Las arias rossinianas, con su punto juguetón, no podían ser mejor compañía para un ascenso duro pero asequible (con algún tramo a pie, claro); al ritmo marcial de Di tanti palpiti tuvo el viajero tal vez sus mejores momentos atléticos. El aliento le daba incluso para canturrear mientras iba saliendo de un estupendo bosquecillo para ir a dar al camino de Ribeauvillé, que domina desde lo alto la región de Colmar. El panorama, con el tenue velo de nubes dudando entre acabar o no de dejarse rasgar por un sol no muy convencido, era magnífico, pero tan amplio que no había manera de encontrar un buen ángulo, así que optó, ya que había parado, por retratar a su montura en un momento de reposo.

El descenso hasta la ciudad, en paralelo a un torrente de montaña, a tumba abierta (siempre en términos relativos), y ejecutando unas variaciones de Arsace de cosecha propia, habría sido un momento mucho más apropiado desde el punto de vista estético -si bien considerablemente más chungo desde cualquier otro- para el abrupto final que había de darse poco después en condiciones mucho menos dignas, pero las cosas hay que contarlas tal como ocurrieron.

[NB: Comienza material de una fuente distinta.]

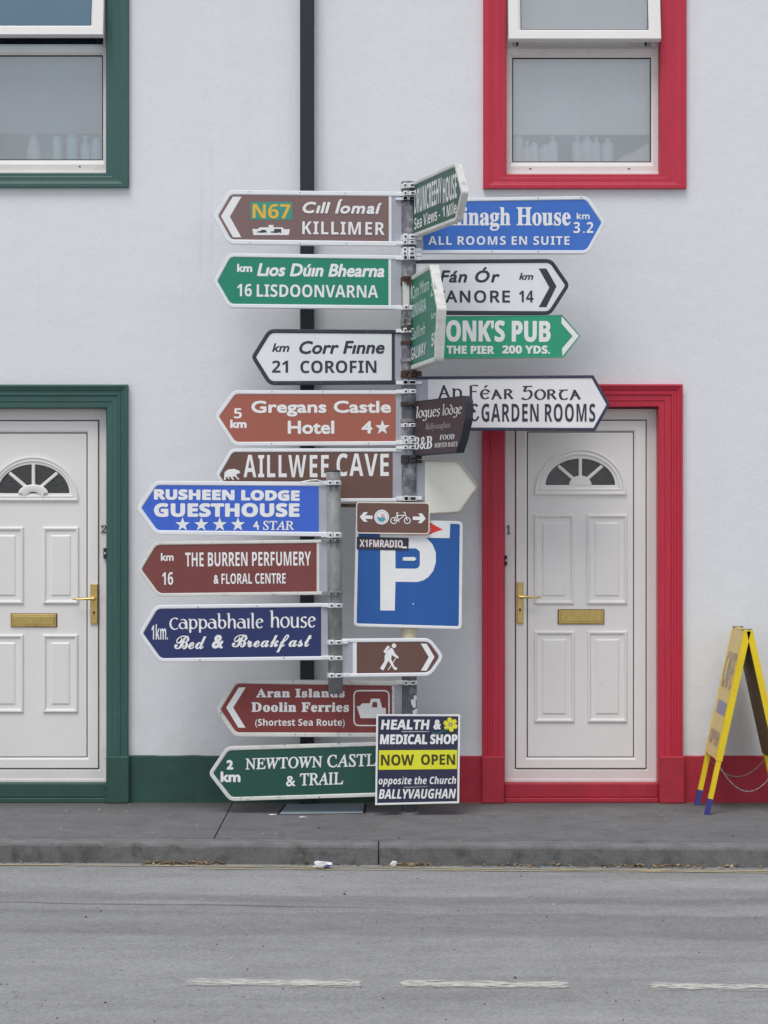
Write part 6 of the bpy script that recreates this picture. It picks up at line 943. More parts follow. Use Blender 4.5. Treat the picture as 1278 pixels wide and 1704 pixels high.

El viajero descabalgó en Ribeauvillé, recorrió sus calles con parsimonia, compró una lata de foie, admiró una tremenda secuoya que se eleva junto al campanario de la iglesia y retomó su camino, sin que ningún oscuro presagio viniera a alertarle de lo que le esperaba. No encontró el carril bici a la salida y tomó la carretera comarcal hasta Kintzheim, pueblo mucho más anodino que su casi homónimo Kientzheim que rodeó para enganchar, ahora sí, con el carril, que iniciaba un suave descenso hasta Châtenois. Iba pensando en que el paso de nombres alemanes a franceses debía indicar alguna antigua frontera; en el adelanto que llevaba, puesto que el libro de ruta aconsejaba almorzar allí y no eran más que las doce, en dónde comería si pasaba de largo esta parada.

La pista era estrecha pero bien cuidada y trazada con tiralíneas en el terreno casi llano. Sin apenas dar pedales, con el vientecillo en la cara y el dulcísimo canto de reconciliación de Cenerentola en los oídos, pasó junto a una escuela de equitación y reparó en unos bonitos caballos que subían por la colina. No debió detener la vista en ellos más de dos segundos, pero cuando volvió a mirar adelante la rueda se había metido en el arcén cubierto de hierba. El resto es historia.